__Material for this task__
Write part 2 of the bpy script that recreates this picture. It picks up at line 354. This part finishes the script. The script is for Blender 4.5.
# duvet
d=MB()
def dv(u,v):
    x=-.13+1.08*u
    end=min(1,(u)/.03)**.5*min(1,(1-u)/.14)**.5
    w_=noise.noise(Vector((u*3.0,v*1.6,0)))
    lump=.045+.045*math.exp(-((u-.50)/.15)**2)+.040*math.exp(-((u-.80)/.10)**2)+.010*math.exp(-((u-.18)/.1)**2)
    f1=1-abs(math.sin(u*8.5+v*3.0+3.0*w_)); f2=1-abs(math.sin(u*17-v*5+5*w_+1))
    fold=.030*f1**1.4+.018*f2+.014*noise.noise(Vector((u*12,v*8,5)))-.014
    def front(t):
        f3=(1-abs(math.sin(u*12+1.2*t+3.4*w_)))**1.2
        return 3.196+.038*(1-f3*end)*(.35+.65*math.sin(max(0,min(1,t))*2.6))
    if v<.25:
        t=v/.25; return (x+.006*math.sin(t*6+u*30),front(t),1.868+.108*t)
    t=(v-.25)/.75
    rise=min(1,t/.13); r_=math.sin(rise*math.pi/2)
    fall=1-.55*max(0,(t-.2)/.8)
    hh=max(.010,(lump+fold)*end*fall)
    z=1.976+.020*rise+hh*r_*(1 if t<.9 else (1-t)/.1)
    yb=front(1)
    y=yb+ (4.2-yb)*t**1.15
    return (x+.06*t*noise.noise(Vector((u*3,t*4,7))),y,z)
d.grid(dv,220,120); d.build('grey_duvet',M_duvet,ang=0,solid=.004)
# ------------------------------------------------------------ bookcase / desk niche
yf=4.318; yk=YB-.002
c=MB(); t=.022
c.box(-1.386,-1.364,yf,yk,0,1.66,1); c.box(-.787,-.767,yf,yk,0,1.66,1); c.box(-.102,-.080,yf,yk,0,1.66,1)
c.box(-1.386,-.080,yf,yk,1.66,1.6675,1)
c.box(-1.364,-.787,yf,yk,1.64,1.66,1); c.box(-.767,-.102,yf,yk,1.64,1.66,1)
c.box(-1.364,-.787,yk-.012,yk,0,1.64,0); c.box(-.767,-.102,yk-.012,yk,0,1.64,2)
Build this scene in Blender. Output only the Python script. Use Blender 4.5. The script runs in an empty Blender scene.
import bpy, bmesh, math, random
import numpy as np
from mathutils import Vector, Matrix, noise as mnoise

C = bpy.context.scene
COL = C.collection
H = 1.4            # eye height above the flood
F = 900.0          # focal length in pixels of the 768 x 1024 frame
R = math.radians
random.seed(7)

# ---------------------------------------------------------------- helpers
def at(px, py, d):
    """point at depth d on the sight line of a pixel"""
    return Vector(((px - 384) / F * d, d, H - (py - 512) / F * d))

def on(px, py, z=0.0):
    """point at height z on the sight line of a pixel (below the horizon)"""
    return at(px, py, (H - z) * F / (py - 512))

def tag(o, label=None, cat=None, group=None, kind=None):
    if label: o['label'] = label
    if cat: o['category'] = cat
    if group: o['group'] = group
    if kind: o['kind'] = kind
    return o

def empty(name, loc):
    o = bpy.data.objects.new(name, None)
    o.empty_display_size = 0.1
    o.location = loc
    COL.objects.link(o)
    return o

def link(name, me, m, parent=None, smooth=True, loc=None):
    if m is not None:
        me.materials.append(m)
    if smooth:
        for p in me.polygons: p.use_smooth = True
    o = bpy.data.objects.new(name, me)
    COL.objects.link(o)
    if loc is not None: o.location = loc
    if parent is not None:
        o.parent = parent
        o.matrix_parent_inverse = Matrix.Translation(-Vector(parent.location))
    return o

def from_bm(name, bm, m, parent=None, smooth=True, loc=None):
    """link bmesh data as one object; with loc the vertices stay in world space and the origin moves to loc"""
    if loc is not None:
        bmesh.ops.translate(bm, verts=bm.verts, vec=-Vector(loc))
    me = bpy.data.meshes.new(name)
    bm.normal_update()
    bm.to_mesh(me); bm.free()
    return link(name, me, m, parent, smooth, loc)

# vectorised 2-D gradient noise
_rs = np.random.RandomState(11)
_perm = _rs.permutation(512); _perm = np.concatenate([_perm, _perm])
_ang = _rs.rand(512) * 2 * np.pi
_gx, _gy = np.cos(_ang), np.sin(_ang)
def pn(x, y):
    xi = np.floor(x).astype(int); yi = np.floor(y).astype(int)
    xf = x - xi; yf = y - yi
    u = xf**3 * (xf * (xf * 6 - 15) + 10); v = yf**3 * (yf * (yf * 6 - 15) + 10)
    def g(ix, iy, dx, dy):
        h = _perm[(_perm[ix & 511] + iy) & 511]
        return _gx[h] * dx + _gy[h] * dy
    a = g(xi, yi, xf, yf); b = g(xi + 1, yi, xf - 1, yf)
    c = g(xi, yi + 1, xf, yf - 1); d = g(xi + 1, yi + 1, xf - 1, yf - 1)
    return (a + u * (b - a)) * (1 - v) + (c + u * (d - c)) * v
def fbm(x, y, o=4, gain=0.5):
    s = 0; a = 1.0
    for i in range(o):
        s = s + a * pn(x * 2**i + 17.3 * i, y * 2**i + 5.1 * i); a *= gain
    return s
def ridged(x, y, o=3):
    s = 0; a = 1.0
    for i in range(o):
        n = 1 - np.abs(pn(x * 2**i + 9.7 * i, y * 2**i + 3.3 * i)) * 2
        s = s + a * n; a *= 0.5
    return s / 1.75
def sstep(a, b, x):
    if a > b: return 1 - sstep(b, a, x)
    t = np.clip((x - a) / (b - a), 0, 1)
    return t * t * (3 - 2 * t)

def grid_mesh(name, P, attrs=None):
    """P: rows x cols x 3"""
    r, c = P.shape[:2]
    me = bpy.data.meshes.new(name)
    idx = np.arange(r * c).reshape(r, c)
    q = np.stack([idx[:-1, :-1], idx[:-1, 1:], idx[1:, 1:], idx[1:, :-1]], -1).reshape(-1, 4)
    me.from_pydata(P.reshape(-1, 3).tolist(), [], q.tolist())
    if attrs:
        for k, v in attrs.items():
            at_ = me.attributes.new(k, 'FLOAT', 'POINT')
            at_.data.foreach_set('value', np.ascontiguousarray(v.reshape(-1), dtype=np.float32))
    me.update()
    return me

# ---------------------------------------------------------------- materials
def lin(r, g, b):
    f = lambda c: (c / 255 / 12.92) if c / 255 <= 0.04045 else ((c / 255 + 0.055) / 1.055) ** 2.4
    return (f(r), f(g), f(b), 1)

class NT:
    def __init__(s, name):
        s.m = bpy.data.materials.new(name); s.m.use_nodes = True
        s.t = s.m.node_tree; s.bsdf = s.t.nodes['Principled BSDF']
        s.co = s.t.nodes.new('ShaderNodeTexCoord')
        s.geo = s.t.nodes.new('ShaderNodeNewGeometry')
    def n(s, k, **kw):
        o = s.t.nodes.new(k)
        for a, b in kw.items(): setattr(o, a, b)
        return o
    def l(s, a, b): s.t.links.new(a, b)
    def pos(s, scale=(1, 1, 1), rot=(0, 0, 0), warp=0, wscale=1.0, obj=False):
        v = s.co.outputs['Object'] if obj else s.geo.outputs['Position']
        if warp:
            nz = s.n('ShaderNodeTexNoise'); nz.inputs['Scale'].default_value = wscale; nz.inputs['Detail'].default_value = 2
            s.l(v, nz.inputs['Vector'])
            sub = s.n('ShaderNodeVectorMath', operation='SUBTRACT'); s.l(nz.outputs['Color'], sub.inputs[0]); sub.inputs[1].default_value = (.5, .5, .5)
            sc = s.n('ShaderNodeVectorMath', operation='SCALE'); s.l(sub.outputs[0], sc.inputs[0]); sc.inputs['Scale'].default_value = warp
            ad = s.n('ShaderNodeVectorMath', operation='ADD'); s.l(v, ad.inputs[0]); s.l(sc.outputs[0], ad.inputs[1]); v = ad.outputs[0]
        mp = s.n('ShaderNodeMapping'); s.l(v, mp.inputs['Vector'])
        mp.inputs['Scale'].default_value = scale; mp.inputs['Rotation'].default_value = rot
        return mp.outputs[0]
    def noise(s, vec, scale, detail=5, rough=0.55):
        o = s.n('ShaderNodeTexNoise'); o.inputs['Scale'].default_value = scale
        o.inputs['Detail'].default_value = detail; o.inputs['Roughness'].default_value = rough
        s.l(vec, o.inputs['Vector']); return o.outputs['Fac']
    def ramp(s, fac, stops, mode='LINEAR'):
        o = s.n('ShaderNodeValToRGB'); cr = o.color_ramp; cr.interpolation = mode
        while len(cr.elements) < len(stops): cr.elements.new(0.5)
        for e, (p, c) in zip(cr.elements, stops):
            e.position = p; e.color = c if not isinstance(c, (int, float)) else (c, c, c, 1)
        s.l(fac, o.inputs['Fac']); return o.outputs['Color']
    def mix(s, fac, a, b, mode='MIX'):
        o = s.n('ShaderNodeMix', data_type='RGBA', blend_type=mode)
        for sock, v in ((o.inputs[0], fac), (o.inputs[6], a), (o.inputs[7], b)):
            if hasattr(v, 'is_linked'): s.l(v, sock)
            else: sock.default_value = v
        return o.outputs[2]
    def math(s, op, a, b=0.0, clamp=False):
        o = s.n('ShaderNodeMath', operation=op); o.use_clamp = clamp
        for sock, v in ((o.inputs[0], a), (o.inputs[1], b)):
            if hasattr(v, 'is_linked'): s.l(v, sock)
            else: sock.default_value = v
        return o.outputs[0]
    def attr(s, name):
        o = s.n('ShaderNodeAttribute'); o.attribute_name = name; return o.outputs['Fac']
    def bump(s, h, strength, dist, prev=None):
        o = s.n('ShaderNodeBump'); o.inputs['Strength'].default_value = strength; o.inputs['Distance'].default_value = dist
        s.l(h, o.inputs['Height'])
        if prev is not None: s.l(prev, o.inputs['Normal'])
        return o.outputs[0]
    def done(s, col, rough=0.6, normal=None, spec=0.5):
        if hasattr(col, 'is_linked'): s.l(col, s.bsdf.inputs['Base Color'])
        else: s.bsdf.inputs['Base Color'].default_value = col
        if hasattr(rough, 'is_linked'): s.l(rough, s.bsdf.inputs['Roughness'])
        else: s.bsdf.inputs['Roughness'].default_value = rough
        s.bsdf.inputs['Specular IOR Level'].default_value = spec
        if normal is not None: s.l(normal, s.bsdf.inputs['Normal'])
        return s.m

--

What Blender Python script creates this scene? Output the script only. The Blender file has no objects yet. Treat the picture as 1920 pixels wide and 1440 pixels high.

__Requirements__
Transcribe, exactly and without additions, the lines of the records above, beginning with the line that contains "Build this scene" and ending with the line that contains "random.seed(7)", both included.

__Output below__
Build this scene in Blender. Output only the Python script. Use Blender 4.5. The script runs in an empty Blender scene.
import bpy, bmesh, math, random
import numpy as np
from mathutils import Vector, Matrix, noise as mnoise

C = bpy.context.scene
COL = C.collection
H = 1.4            # eye height above the flood
F = 900.0          # focal length in pixels of the 768 x 1024 frame
R = math.radians
random.seed(7)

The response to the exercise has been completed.